Image: Footsteps across a snowy lake
1 Kings 21.17-29 | Psalm 51 | Matthew 5.43-48
While as a pastor in Saskatoon I had the chance to learn about an organization called STR8 UP, which offers outreach services, programming, and support to those who have lived or are living criminal street lifestyles and who want to make positive changes in their lives. It began in the 1990’s when Father André Poilièvre, a Chaplain at the Saskatoon Correctional Centre met with two active gang members who expressed their desire to leave their gangs and wanted support from him as they worked to change their lives.
Fr. André came to my parish along with a couple of former gang members who had managed to turn their lives around. While the priest quietly slipped into the background, the two young men spoke confidently for an hour about their troubled upbringing, the gang-life that had become their surrogate family and finally about their desire to live a life of peace and the struggle that it took to attain that dream which they said, “would not have been able to happen without the support of someone like Fr. André and the programming offered by STR8 UP.”
It is easy to write off “bad people”. We tell ourselves that they have made their choices and they will have to deal with the consequences of the life they have chosen. We might even feel some satisfaction when we see them get what it is, we think they deserve. In the scriptures, we do not feel sorry for someone like King Ahab who has been a scoundrel and murderer. But God looks on us with different eyes. God does not condemn us for our past but sees in us the potential of our future and helps to bring us there.
One of the ways that God leads us is through the help of others. King Ahab had the prophet Elijah to set him straight with tough love.
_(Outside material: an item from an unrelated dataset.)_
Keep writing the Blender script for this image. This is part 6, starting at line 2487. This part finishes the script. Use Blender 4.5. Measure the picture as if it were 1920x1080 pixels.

In the Gospel today Jesus teaches us, “Love your enemies, pray for those who persecute you”. Jesus reminds his disciples that despite the vast difference that there seems to be between those who love us and those who hate us either personally or with indifference, in the eyes of God we are all the same. We are all created by God and loved by him.
Jesus asks us to look at our enemy the way God does, with love. To put our own hurt aside for a moment and seek to understand the hurt of the other person whose story is unique and that we can only know if we give them a chance to share. We are challenged to offer the forgiveness and mercy that God has so freely given to us, and to allow the other person a chance to see that they can be different, that they can be better.
The STR8 UP members who enter the program are told that changing your life requires 10,000 little steps and that the organization is not there to walk in front to lead, nor behind to push, but to walk beside to assist, accompany, encourage and support.
As Christians, we are not anyone’s saviour, only Jesus has that responsibility. The hard work of change is something that has to be done by every individual themselves. But, reflecting the mercy that we have been offered by God, we can provide a context in which that change can begin, and we can be companions on the journey.